Beginning with the first line below, please repeat the material exactly, ending with the line that includes "MB().tube([(0, 0, .085), (0, .02, 3.185".

=== DATASET CONTENT ===

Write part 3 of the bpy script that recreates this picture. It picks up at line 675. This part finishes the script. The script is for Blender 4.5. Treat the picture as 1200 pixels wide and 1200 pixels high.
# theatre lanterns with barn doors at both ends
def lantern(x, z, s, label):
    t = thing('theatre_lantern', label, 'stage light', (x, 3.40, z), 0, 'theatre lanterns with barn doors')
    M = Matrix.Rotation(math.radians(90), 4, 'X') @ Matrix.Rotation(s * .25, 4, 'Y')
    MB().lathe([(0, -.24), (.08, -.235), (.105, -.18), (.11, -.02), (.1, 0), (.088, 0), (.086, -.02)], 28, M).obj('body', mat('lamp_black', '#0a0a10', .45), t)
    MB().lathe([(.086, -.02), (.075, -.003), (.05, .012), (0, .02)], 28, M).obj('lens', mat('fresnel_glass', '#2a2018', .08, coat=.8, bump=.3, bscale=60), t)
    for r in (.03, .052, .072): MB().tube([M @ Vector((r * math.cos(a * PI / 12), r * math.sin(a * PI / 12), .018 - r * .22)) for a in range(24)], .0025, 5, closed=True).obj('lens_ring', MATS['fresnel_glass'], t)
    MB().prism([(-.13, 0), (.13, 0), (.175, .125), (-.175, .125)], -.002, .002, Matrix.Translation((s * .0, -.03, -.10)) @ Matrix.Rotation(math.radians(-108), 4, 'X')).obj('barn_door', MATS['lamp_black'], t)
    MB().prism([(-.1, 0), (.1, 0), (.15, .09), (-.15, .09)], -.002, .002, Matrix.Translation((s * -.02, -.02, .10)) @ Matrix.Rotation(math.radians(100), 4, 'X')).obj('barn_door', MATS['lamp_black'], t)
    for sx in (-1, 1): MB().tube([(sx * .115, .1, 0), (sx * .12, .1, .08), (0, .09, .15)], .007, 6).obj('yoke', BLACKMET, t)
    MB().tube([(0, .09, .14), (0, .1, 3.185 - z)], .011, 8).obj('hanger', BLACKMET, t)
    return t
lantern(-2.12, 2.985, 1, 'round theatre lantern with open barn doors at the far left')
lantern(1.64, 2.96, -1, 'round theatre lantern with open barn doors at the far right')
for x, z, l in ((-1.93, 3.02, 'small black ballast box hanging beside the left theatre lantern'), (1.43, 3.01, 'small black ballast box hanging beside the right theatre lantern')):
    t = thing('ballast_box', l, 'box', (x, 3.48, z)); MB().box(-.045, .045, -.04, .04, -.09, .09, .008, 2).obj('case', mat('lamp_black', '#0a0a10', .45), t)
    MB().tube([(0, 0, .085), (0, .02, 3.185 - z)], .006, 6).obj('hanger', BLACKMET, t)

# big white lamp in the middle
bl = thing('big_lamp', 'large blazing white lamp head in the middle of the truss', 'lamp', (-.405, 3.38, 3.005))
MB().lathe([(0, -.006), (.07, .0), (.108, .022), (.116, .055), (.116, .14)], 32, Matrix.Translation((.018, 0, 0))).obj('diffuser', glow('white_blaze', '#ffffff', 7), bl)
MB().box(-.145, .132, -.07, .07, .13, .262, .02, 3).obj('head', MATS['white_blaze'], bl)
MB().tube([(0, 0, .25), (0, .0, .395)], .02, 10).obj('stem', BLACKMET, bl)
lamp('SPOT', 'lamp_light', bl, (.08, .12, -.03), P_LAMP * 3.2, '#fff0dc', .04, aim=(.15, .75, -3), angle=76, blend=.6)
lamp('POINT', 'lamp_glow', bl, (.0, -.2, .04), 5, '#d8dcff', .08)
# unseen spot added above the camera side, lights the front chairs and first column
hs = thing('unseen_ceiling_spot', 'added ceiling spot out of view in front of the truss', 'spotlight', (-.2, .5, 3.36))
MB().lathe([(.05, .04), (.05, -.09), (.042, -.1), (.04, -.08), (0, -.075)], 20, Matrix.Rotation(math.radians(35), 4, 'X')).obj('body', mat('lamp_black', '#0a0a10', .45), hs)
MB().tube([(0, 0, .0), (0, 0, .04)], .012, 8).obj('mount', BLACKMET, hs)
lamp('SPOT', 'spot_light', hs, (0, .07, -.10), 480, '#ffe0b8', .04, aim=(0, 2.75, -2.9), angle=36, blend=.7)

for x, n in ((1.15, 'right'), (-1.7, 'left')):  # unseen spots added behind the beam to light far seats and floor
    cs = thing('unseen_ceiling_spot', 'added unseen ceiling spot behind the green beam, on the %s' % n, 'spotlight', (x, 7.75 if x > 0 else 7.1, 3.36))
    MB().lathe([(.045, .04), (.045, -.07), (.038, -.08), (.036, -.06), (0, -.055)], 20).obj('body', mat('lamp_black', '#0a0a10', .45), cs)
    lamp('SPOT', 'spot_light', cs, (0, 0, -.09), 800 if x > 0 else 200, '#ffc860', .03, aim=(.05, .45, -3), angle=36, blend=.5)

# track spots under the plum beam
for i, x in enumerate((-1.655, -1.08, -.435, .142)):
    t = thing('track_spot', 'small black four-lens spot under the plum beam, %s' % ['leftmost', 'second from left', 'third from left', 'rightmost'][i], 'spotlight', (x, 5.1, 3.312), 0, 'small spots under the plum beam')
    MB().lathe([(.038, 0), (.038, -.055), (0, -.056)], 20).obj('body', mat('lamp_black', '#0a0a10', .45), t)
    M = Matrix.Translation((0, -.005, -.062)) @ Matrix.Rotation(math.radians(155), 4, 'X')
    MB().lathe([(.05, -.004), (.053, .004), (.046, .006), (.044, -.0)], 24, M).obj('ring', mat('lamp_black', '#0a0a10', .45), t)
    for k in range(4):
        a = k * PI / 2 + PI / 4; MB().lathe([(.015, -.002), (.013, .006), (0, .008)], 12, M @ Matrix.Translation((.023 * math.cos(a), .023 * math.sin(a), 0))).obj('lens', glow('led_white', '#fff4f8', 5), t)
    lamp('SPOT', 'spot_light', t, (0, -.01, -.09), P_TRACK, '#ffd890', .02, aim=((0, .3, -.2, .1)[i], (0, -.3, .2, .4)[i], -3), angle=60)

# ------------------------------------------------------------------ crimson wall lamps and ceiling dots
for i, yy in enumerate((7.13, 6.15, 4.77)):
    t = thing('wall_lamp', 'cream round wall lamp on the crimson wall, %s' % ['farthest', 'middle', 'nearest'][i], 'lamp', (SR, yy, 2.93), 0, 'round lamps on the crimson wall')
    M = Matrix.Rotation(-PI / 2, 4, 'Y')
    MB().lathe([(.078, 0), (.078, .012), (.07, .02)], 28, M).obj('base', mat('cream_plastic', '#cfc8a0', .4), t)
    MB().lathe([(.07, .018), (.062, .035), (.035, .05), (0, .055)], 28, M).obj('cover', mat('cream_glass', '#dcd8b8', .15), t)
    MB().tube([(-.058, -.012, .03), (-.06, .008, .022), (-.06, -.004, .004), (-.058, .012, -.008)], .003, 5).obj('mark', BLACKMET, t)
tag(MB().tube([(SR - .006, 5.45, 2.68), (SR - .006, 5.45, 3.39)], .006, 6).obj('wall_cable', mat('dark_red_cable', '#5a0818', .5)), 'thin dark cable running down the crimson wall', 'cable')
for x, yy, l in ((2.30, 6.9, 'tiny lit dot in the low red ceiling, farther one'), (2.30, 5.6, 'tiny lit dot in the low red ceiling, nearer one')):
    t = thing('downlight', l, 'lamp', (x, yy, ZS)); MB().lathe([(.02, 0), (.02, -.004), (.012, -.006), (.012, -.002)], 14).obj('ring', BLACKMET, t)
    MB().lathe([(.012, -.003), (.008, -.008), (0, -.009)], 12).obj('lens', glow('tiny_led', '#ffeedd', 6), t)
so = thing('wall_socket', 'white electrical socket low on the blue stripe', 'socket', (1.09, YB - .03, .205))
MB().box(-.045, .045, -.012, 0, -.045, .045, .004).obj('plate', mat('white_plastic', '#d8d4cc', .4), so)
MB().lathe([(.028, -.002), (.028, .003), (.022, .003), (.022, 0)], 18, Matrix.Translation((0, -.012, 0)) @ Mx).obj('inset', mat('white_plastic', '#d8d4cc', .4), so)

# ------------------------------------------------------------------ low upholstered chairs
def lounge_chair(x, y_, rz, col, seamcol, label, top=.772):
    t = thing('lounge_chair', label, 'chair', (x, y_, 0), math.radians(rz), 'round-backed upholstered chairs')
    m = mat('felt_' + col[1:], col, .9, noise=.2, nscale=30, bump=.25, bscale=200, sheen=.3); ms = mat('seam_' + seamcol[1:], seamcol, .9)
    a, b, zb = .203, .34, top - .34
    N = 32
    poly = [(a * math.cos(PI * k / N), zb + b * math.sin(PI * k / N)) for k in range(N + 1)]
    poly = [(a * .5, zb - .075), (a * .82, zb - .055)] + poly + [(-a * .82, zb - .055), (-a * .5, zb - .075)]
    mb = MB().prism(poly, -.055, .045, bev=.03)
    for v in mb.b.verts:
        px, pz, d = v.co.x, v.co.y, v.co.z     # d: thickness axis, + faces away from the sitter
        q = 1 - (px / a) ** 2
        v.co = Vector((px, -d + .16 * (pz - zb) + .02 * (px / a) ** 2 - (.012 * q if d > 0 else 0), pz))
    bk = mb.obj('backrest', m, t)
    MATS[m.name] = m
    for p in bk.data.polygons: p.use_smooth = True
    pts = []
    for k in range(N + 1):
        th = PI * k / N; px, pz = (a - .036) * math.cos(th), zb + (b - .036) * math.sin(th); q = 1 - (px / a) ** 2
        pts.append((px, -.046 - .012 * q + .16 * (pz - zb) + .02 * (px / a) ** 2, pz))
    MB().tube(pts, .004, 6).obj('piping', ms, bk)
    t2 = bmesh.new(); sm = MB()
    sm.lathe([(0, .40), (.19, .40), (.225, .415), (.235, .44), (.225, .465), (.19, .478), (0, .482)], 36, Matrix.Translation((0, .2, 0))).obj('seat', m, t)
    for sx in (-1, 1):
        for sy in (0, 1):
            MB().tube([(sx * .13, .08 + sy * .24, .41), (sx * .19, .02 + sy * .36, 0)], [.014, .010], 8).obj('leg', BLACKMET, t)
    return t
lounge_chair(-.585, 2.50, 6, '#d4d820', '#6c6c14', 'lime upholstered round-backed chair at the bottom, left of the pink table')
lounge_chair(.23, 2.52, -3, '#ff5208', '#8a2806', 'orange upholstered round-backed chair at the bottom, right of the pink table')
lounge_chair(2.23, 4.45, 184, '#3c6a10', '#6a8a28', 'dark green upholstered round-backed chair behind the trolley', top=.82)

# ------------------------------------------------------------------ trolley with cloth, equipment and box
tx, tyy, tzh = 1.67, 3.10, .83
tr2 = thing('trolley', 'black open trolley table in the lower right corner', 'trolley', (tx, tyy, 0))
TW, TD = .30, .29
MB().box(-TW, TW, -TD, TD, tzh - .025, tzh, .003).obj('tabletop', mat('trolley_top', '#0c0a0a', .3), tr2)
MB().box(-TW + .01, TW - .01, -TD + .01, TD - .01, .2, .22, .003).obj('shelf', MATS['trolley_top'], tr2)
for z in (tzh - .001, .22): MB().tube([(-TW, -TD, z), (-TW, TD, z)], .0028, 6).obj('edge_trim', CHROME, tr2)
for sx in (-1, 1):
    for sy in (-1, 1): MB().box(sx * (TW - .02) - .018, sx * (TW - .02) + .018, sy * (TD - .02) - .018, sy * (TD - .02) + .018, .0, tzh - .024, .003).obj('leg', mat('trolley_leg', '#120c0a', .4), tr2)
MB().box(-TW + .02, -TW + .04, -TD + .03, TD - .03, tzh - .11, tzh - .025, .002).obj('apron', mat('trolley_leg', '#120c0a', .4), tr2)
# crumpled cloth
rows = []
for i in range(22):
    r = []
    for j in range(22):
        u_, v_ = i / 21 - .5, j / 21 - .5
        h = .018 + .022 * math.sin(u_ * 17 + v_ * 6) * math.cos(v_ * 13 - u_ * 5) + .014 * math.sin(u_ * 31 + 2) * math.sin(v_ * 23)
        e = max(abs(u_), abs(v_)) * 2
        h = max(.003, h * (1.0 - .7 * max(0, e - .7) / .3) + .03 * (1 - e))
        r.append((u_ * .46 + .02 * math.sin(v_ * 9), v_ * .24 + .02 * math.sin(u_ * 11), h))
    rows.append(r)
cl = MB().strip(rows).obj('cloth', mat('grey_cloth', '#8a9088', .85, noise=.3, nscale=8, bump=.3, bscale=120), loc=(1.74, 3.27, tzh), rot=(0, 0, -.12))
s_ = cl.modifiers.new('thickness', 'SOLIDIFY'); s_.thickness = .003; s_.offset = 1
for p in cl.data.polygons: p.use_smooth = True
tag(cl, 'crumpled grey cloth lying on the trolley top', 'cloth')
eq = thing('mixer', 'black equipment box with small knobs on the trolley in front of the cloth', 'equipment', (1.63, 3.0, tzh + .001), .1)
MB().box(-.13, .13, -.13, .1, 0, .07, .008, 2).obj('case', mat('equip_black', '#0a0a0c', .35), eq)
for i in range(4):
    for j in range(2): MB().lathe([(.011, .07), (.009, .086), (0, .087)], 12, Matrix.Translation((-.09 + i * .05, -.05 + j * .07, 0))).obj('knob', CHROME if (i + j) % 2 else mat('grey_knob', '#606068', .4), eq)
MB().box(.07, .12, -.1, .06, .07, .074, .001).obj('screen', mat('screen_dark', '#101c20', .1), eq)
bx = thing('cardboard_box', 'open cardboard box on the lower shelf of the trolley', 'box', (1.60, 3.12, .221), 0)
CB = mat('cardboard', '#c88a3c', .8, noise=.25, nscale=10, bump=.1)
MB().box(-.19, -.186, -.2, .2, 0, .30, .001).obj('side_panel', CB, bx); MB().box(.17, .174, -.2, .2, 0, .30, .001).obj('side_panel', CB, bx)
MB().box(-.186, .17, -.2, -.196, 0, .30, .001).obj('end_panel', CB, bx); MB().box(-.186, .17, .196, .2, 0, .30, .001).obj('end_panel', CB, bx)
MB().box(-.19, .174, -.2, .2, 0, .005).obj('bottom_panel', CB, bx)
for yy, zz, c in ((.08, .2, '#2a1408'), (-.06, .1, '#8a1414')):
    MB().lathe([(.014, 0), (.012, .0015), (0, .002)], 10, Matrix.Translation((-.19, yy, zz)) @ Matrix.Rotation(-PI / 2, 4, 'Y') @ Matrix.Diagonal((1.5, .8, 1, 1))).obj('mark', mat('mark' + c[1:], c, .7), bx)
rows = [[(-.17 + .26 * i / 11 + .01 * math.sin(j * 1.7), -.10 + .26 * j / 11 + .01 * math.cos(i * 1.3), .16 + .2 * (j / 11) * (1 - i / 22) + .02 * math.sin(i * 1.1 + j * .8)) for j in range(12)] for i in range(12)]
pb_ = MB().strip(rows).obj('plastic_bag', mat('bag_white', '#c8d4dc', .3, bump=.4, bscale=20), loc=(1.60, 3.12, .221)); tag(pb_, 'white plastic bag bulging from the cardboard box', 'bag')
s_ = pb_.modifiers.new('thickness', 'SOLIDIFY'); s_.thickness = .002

===

SOLUTION BELOW -
Write part 3 of the bpy script that recreates this picture. It picks up at line 675. This part finishes the script. The script is for Blender 4.5. Treat the picture as 1200 pixels wide and 1200 pixels high.
# theatre lanterns with barn doors at both ends
def lantern(x, z, s, label):
    t = thing('theatre_lantern', label, 'stage light', (x, 3.40, z), 0, 'theatre lanterns with barn doors')
    M = Matrix.Rotation(math.radians(90), 4, 'X') @ Matrix.Rotation(s * .25, 4, 'Y')
    MB().lathe([(0, -.24), (.08, -.235), (.105, -.18), (.11, -.02), (.1, 0), (.088, 0), (.086, -.02)], 28, M).obj('body', mat('lamp_black', '#0a0a10', .45), t)
    MB().lathe([(.086, -.02), (.075, -.003), (.05, .012), (0, .02)], 28, M).obj('lens', mat('fresnel_glass', '#2a2018', .08, coat=.8, bump=.3, bscale=60), t)
    for r in (.03, .052, .072): MB().tube([M @ Vector((r * math.cos(a * PI / 12), r * math.sin(a * PI / 12), .018 - r * .22)) for a in range(24)], .0025, 5, closed=True).obj('lens_ring', MATS['fresnel_glass'], t)
    MB().prism([(-.13, 0), (.13, 0), (.175, .125), (-.175, .125)], -.002, .002, Matrix.Translation((s * .0, -.03, -.10)) @ Matrix.Rotation(math.radians(-108), 4, 'X')).obj('barn_door', MATS['lamp_black'], t)
    MB().prism([(-.1, 0), (.1, 0), (.15, .09), (-.15, .09)], -.002, .002, Matrix.Translation((s * -.02, -.02, .10)) @ Matrix.Rotation(math.radians(100), 4, 'X')).obj('barn_door', MATS['lamp_black'], t)
    for sx in (-1, 1): MB().tube([(sx * .115, .1, 0), (sx * .12, .1, .08), (0, .09, .15)], .007, 6).obj('yoke', BLACKMET, t)
    MB().tube([(0, .09, .14), (0, .1, 3.185 - z)], .011, 8).obj('hanger', BLACKMET, t)
    return t
lantern(-2.12, 2.985, 1, 'round theatre lantern with open barn doors at the far left')
lantern(1.64, 2.96, -1, 'round theatre lantern with open barn doors at the far right')
for x, z, l in ((-1.93, 3.02, 'small black ballast box hanging beside the left theatre lantern'), (1.43, 3.01, 'small black ballast box hanging beside the right theatre lantern')):
    t = thing('ballast_box', l, 'box', (x, 3.48, z)); MB().box(-.045, .045, -.04, .04, -.09, .09, .008, 2).obj('case', mat('lamp_black', '#0a0a10', .45), t)
    MB().tube([(0, 0, .085), (0, .02, 3.185 - z)], .006, 6).obj('hanger', BLACKMET, t)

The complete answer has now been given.